Texte que j'aime

J'ai envie de vous faire partager des textes, des phrases, des mots que j'aime. 
Celui-ci est un peu long mais prenez le temps de le lire.


Ce texte est un extrait d'un ouvrage intitulé Les Yeux Ouverts. Il s'agit d'un livre d'entretien avec Marguerite Yourcenar. A une question posée sur la mort, voici ce qu'elle répond :

"Et puis, qui sait ? Peut-être sera-t-on pris en charge par certains souvenirs, comme par des anges. Les mystiques tibétains assurent que les mourants sont soutenus par la présence de ce à quoi ils ont cru : Shiva ou Bouddha pour les uns, le Christ ou Mahomet pour les autres.
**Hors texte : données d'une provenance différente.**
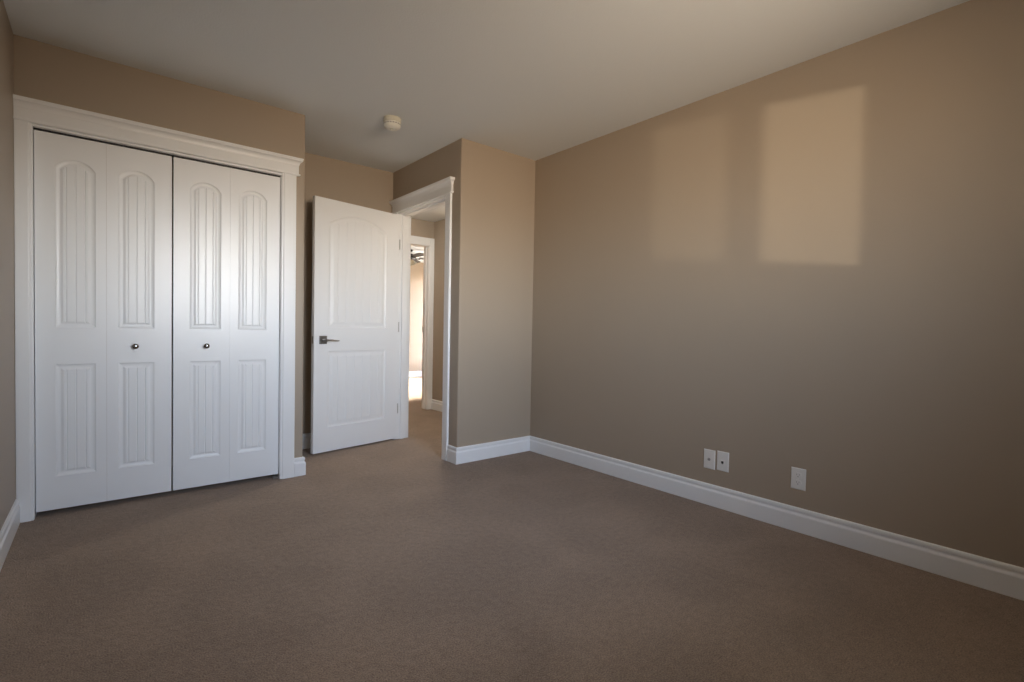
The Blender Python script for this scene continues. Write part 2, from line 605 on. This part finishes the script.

Les sceptiques purs ou les gens manquant d'imagination ne verront rien, sans doute, comme le quatrième officier de Malbrouck qui ne portait rien. Un ami, ranimé après avoir failli se noyer, m'a dit qu'était vraie la croyance populaire qui veut qu'on revoie toute sa vie, de façon fulgurante ; si cela est, ce sera parfois désagréable. Il faudrait être plus sélectif ; mais que voudrais-je revoir ?"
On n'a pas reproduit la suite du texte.